Line by line, reproduce exactly the beginning of the listing below, ending with the line that contains "par = len(self.p) - 1" and adding nothing.

- Data provided -
****************************************

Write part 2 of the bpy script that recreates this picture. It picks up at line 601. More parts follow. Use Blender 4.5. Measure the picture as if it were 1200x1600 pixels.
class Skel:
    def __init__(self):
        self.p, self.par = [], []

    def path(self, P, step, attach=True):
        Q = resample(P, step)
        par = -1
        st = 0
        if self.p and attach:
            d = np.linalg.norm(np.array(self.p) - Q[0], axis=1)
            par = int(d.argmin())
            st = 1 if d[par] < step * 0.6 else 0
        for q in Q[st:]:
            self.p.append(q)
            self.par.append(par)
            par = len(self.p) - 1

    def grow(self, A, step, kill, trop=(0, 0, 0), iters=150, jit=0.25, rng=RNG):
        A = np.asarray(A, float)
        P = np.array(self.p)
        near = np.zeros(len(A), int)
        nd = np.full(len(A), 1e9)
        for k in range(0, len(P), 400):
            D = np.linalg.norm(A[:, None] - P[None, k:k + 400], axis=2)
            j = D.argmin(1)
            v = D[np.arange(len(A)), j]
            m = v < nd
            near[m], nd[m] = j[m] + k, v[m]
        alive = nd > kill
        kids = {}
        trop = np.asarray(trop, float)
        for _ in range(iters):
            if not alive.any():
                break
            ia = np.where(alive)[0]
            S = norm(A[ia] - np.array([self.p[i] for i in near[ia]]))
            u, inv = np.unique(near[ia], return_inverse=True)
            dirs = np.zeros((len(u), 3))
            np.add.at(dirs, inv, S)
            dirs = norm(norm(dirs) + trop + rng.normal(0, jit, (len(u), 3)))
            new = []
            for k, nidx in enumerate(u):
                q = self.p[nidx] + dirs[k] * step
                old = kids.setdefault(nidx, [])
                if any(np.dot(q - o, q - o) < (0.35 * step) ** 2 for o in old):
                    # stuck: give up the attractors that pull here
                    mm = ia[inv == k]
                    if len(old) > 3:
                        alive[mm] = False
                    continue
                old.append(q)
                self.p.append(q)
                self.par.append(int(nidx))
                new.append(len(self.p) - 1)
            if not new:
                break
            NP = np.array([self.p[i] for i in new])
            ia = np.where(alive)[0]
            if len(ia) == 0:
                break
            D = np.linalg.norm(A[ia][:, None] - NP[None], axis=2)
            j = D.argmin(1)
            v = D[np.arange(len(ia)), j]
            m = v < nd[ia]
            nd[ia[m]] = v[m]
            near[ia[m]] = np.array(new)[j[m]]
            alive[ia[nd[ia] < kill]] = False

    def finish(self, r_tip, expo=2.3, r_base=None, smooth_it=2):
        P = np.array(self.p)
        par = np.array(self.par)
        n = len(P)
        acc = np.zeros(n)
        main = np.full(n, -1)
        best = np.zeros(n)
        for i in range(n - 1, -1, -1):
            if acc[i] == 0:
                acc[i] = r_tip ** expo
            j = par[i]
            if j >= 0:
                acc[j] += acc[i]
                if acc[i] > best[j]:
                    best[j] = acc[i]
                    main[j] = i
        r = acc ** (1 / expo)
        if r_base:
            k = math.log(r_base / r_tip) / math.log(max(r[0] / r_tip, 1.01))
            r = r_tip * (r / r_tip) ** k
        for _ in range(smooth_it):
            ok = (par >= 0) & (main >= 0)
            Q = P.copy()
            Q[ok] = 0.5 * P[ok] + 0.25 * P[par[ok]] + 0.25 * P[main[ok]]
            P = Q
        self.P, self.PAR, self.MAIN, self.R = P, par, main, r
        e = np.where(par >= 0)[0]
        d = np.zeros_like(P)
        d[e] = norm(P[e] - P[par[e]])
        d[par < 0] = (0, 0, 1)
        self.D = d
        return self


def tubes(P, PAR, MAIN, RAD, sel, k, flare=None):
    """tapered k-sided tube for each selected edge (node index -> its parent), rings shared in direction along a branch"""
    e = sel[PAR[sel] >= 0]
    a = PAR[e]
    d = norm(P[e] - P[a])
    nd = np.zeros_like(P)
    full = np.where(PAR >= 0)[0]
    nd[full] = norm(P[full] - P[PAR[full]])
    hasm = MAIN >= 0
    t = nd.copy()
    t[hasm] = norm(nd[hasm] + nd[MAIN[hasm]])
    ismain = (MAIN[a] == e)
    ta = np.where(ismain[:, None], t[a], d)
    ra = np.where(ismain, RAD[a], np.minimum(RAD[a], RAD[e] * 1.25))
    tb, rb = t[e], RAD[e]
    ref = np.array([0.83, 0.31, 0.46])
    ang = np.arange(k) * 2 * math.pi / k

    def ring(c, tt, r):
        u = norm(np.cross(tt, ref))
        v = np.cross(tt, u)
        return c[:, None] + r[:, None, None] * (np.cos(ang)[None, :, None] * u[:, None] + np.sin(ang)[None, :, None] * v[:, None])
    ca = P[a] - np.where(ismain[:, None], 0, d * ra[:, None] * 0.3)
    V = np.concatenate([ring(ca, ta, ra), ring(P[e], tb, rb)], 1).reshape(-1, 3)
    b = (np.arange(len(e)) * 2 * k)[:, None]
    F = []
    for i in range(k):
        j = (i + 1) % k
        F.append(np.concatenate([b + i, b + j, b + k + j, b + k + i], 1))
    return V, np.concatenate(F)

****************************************

- Written response -
Write part 2 of the bpy script that recreates this picture. It picks up at line 601. More parts follow. Use Blender 4.5. Measure the picture as if it were 1200x1600 pixels.
class Skel:
    def __init__(self):
        self.p, self.par = [], []

    def path(self, P, step, attach=True):
        Q = resample(P, step)
        par = -1
        st = 0
        if self.p and attach:
            d = np.linalg.norm(np.array(self.p) - Q[0], axis=1)
            par = int(d.argmin())
            st = 1 if d[par] < step * 0.6 else 0
        for q in Q[st:]:
            self.p.append(q)
            self.par.append(par)
            par = len(self.p) - 1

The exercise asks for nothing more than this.